Written by David Meyer, Contributor

Next Wednesday the BBC and Nokia will be launching the iPlayer on the N96, as a kickoff for the media player's eventual availability across a variety of phones.

At yesterday's Westminster eForum on mobile regulation, the Beeb's mobile "controller", Matthew Postgate, said the broadcaster was "the content provider that has had the deepest engagement with network operators". "We have been sitting down with network operators to see how it could be enabled on 3G [and] will be making announcements regarding which operators will enable it on 3G," he added.

Oh to be a fly on the wall at those discussions!

I should, at this point, make the disclosure that I benefited from a BBC scholarship when I did my journalism degree, and therefore benefited substantially from the licence fee. However...

I find it hard not to think the BBC is starting to extract the urine, just a little. On fixed-line networks, the iPlayer had a large effect in terms of congestion - not nearly as overwhelming as some reports suggested, but very significant nonetheless. The client will probably have at least as great an impact on mobile networks. It's not hard to see why operators might be slightly outraged, as they - like their fixed-line counterparts - are generally doing data as a flat-rate proposition.

Should the BBC have to help pay for its traffic, or for network upgrades that might ease the flow? I'm not so sure about that - I think it would be a dangerous precedent - but the organisation does seem to be pretty blithe about the effect services like iPlayer have on networks. What's the solution to this? Damned if I know.

The other side here, of course, is that of competition. Is this where the licence fee should be going? Should you pay the licence fee if you use iPlayer, on the PC or the mobile? If not, why not? This is all a deeply uncomfortable discussion. One advantage of the licence fee is the commercial independence it gives the BBC - useful on an ethical basis, at times, but also undeniably distorting to the market. I know I wouldn't even bother trying to set up a rival service to the iPlayer on handsets.

Also at the event was Scott Beaumont of the mobile content company Mippin. He has a vested interest, but what he said contained a grain of truth: "iPlayer… changes the dynamics increasingly for the ISP. The amount of traffic mobile operators will be asked to handle for relatively little reward is going to be astonishing."
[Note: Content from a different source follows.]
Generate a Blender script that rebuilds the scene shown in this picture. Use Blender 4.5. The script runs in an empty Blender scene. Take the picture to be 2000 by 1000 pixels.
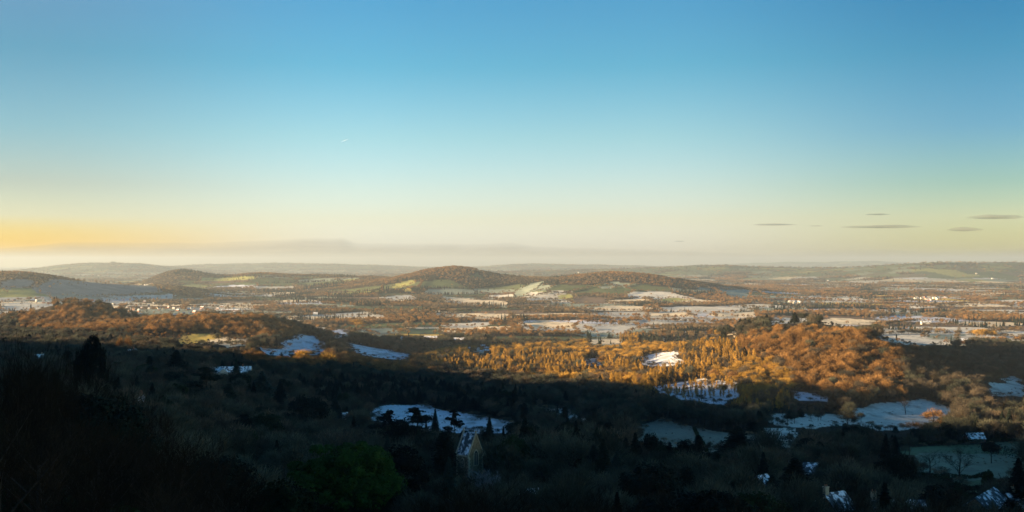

These issues will not go away, and I hope the BBC really is constructively engaging with providers. One way or another, this will have to get sorted out.

UPDATE (Friday October 3rd): So much for the Wi-Fi lock. Check out this hack, which makes it possible to run the iPlayer over 3G (and on the E71, which is not supposed to be supported). By the way, a half hour programme equals about 40MB of data usage, just for future reference.